It’s not about fish, it’s about control
Throughout the highs and lows of the Brexit rollercoaster over the past five years, there has been precious little that can be regarded as consensus.
One thing we can probably agree on, however, is that of the 17,410,742 people who voted to leave the EU, most of them probably didn’t do so on the basis of fish.
The UK may have a proud history as a great maritime power, but the reality is that fishing does not currently form a fundamental pillar of our economy. Contributing £1.2bn a year, the fishing industry makes up less than 0.1 per cent of the economy, and is responsible for a mere 24,000 jobs. Financial services, in contrast, is worth over 100 times that.
Reclaiming Britain’s fishing waters was of course mentioned during the EU referendum campaign, but only in passing. Far more compelling and loudly trumpeted was the suggestion that the £350m the UK sent to the EU each week (gross, of course, but let’s not let facts get in the way of a good story) could be spent on the NHS, and the offer of tightening the UK’s migration rules without interference from Brussels.
And yet, with 20 days to go before the end of the transition period and negotiators frantically trying to hammer out an eleventh hour deal, everything seems stuck on who is entitled to the fish in the area within 200 miles from the British coastline.
Both the time spent agonising over this issue and the anger it appears to evoke is utterly disproportionate to the economic impact — on the EU’s side as well as the UK’s. Some of the 27 EU member states don’t even have fishing fleets. You might have thought that two partners who do hundreds of billions of pounds worth of trade would be eager to find a way around the issue of a few fish. Sadly, even this week’s dinner of scallops and turbot between Boris Johnson and European Commission president Ursula von der Leyen does not seem to have moved the dial.
This intransigence is worth considering in response to the argument that a so-called “soft Brexit” was ever on the table.
This narrative has been gaining momentum in recent weeks: that a compromise deal that would enable the UK to leave the EU but maintain a close political and trading relationship, perhaps within the Single Market, was there for the taking, had both sides just acted more responsibly. If the Tory Brexiteers had been prepared to soften their demands, or if Remainer hardliners had not spent years trying to overturn the referendum result, perhaps the chaos of the no-deal cliff edge we now face in January could have been averted.
Such a narrative is comforting for those desperate for someone — Theresa May, David Davis, Keir Starmer, the Lib Dems — to blame. It is also nonsense.

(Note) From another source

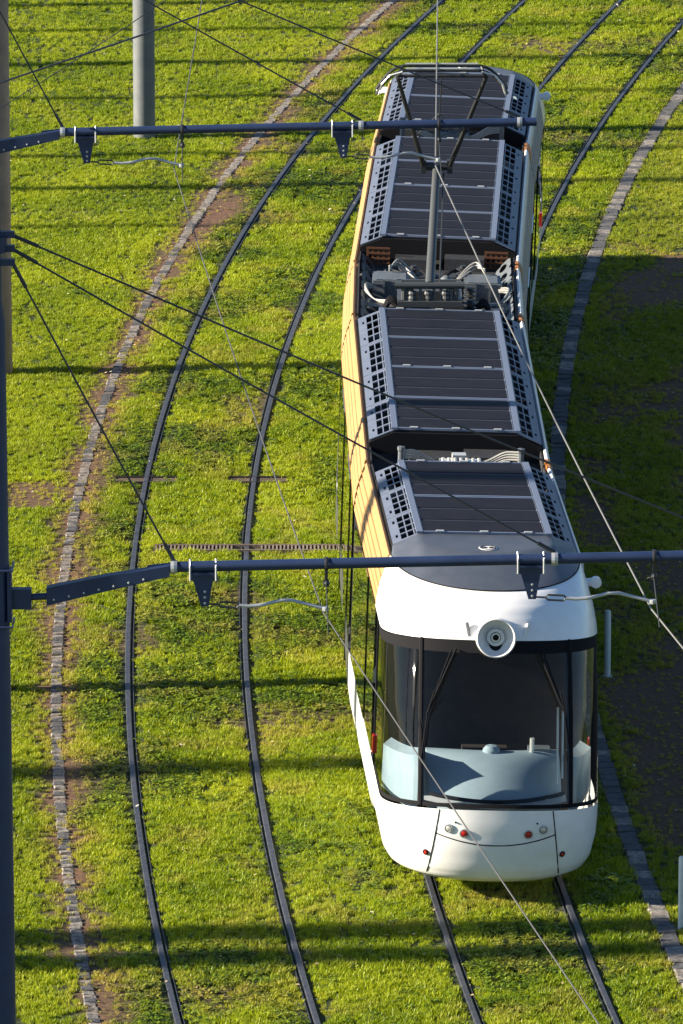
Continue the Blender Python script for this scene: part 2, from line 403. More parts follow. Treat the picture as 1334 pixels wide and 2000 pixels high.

The key argument of the Brexit campaign was that Britain should be able to “take back control”. But take back control of what? Migration? Finances? Regulations? Fish? The beauty of this slogan was that each voter could decide for themselves. The point was not what taking back control of these areas would actually enable the UK to do, but simply that it would once more have the power to decide for itself.
This was how the Leave campaign was able to unite two very different constituencies — free marketeers eager to open up the British economy to the world beyond Europe, and “left behind” Labour-leaning communities seeking protection from the forces of free trade and globalisation — under the banner of a single political cause. Whether you’re on the left or the right, the argument was that decisions should be made by the UK government, not bureaucrats in Brussels.
It is also why “soft Brexit” was never a realistic option. If the aim of leaving the EU was to pursue “sovereignty” in and of itself, any concession of power to Brussels, however small or specific, means selling out. The haggling and horse trading that is the staple of any trade deal, with compromises offered for the sake of a mutually beneficial outcome, is impossible if one Brexit faction’s acceptable concession is not only another’s uncrossable red line, but breaches the fundamental purpose of the project.
Remainers might think that there was an opportunity to meet Brexiteers in the middle. But in the same way that you can’t be a little bit pregnant, you can’t take back a little bit of control. Either Britain can make its own rules on immigration, decide its own industrial policy, and enjoy dominion over its own fishing waters, or it can’t. You can argue about whether making some concessions might lead to a more harmonious and prosperous outcome overall, but if the only consistent goal is sovereignty at all times and in all ways, the debate is irrelevant.
And that’s what is missing from the bickering about fish. People voting for Brexit may not have been too bothered about who is allowed to catch which fish where, but they cared deeply about that decision being made by the UK for the UK. Any potential deal that undermines that independence is politically unconscionable.
And not even sharing a plate of scallops is going to change that.